Ocean floor holds rich future

Sunday October 21, 2018 Written by Published in Environment
Acting prime minister Mark Brown with a handful of polymetallic nodules. 18101938 Acting prime minister Mark Brown with a handful of polymetallic nodules. 18101938

Tenders for applications to explore the Cook Islands seafloor for increasingly valuable minerals are set to open in January.


Acting prime minister Mark Brown yesterday announced there was already strong interest from international companies in exploration rights.

It is the second time the government will have called for applications. The first, in 2015, attracted interest, but no applications.

But Brown said that in the three years since, “a lot has happened that has generated more serious interest”.

“One of them is the increasing price – particularly of cobalt.”

Cobalt has tripled in price in the past year, according to Seabed Minerals Commissioner Paul Lynch, driven by increasing demand for electric batteries for vehicles.

Lynch said cobalt was currently only available from the Democratic Republic of Congo “and it is called ‘conflict cobalt’ because of tribal warfare, corruption and social impacts.

“These big operators are looking for a clean source of cobalt and Cook Islands is standing out. As long as environmental issues are dealt with, you won’t have the black marks against it the current cobalt does.”

Lynch and Brown estimated the value of Cook Islands cobalt at hundreds of billions of dollars.

Cobalt is one of the minerals used in the battery industry and the push towards electric vehicles is boosting demand and raising prices. In addition, batteries are the main form of storage for solar power.

“The polymetallic nodules on our seabed have been identified as having a very high amount of cobalt in them,” Brown said.

“It is actually a green mineral that is helping the world reduce carbon emissions.”

“Our country is one of few regions of the world where an abundance of these minerals is sitting on the ocean floor. It is an opportunity to undertake exploration to gather more information.

“It is also an opportunity for companies to test their technology and gain information on the environmental impacts on the seafloor of any activities that may be undertaken.

“It will enable us then to make more informed decisions if we move forward to the next stage, which will be the harvesting of these nodules that sit on our seafloor.

“The demand for the minerals on the world market really gives the Cook Islands an opportunity to earn significantly more income than we do now.

“It is an opportunity to transform much of the country with the wealth that sits on the bottom of the ocean for us.” Brown said his recent visit to Norway was an opportunity to look at how a country like Norway used its ocean oil and gas resources to transform itself.

“Over a period of 50 years since they discovered oil and gas they (have) provided us with a roadmap on how they got to where they are today. 

“For first half of the 50 years they were able to build up their country – the infrastructure, up to a standard they wanted as a modern country. Then after 25 years they started to invest into their Sovereign Wealth Fund and today that stands at more than a trillion dollars.

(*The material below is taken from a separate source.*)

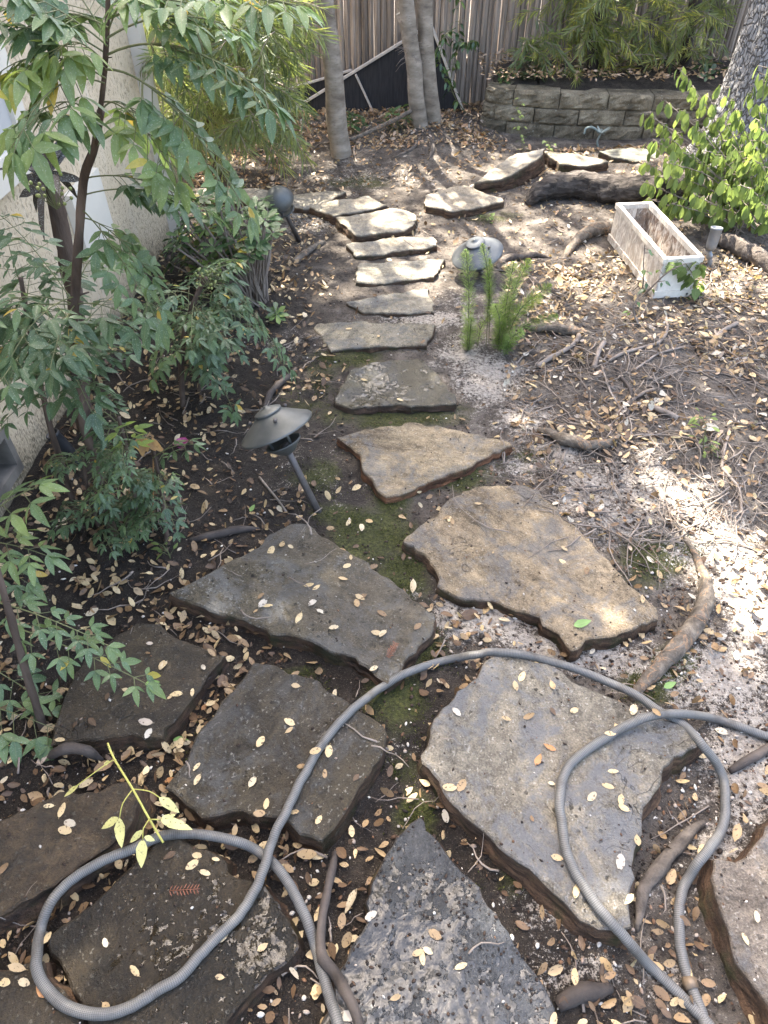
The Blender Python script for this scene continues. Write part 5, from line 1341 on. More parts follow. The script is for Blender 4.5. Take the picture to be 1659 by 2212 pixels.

“That is just from the earnings of their oil and gas. They are now moving into the minerals sector on their ocean floor, but they have been able to do it in a way that protects their fishery. Norway’s fishery is one of the most lucrative in the world. It earns them $6 billion a year, but that pales in comparison to their oil and gas revenues which are about $65 billion.

“So they provide a roadmap that is one we should look at closely for us to emulate if, indeed, we do choose to move down the road of harvesting those nodules that sit on the ocean floor.”

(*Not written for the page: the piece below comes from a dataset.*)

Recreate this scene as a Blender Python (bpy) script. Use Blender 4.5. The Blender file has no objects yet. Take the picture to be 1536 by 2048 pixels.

“Prior to the tender process the government will be holding a series of consultations and meetings with our communities and stakeholder groups to create awareness on our programme, so that people know what we intend to be doing.

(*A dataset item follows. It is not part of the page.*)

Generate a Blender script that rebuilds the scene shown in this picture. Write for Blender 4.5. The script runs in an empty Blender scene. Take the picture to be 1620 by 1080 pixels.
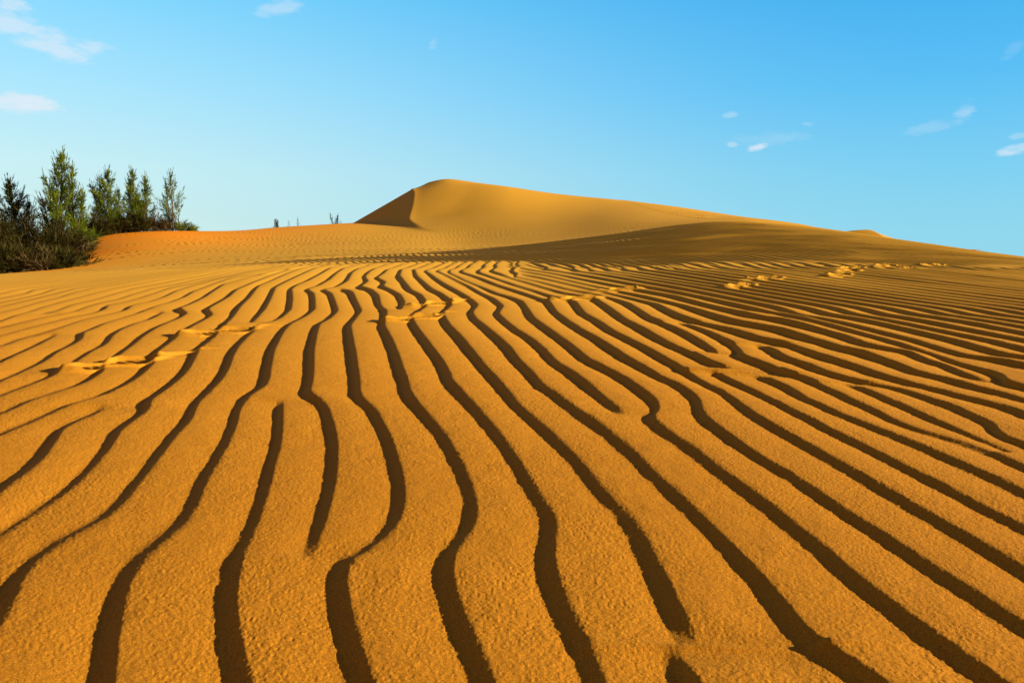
import bpy, math, random
import numpy as np

scene = bpy.context.scene
R = math.radians

# ---------------------------------------------------------------- camera, sky, sun, exposure
PITCH = math.atan(132 / 1271)
cam_d = bpy.data.cameras.new('camera'); cam = bpy.data.objects.new('camera', cam_d)
scene.collection.objects.link(cam); scene.camera = cam
cam_d.sensor_width = 36; cam_d.lens = 1271 / 1620 * 36; cam_d.clip_start = .02; cam_d.clip_end = 20000
cam.location = (0, 0, .55); cam.rotation_euler = (math.pi / 2 - PITCH, 0, 0)

EXPOSURE = 1.0
SUN_ELEV, SUN_AZ = 16.0, 92.0          # degrees; azimuth clockwise from the view direction (+Y)
scene.view_settings.view_transform = 'Standard'; scene.view_settings.look = 'None'
scene.view_settings.exposure = EXPOSURE; scene.view_settings.gamma = 1

world = bpy.data.worlds.new('World'); scene.world = world; world.use_nodes = True
nt = world.node_tree; nt.nodes.clear()
def N(tree, kind, **kw):
    n = tree.nodes.new(kind)
    for k, v in kw.items(): setattr(n, k, v)
    return n
def M(tree, op, a, b=None, c=None, clamp=False):
    n = tree.nodes.new('ShaderNodeMath'); n.operation = op; n.use_clamp = clamp
    for i, v in enumerate((a, b, c)):
        if v is None: continue
        if isinstance(v, (int, float)): n.inputs[i].default_value = v
        else: tree.links.new(v, n.inputs[i])
    return n.outputs[0]
def lin(c):
    return tuple(((v / 255 + .055) / 1.055) ** 2.4 if v / 255 > .04045 else v / 255 / 12.92 for v in c)
def mixc(tree, f, a, b):
    n = tree.nodes.new('ShaderNodeMix'); n.data_type = 'RGBA'
    for s, v in ((0, f), (6, a), (7, b)):
        if isinstance(v, (int, float)): n.inputs[s].default_value = v
        elif isinstance(v, tuple): n.inputs[s].default_value = (*v[:3], 1)
        else: tree.links.new(v, n.inputs[s])
    return n.outputs[2]
tc = N(nt, 'ShaderNodeTexCoord'); sep = N(nt, 'ShaderNodeSeparateXYZ'); nt.links.new(tc.outputs['Generated'], sep.inputs[0])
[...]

“Starting next week we will be having our first public consultation in Avarua and then we will be in Puaikura and then Takitumu and to outer islands in the Southern Group and the Northern Group.

“This is a programme owned by all of our people and so it is right and proper we take this information out to everybody and let them know what we are proposing and what the benefits are that will be coming back to the country if we move to harvesting these minerals that our country has been blessed with.”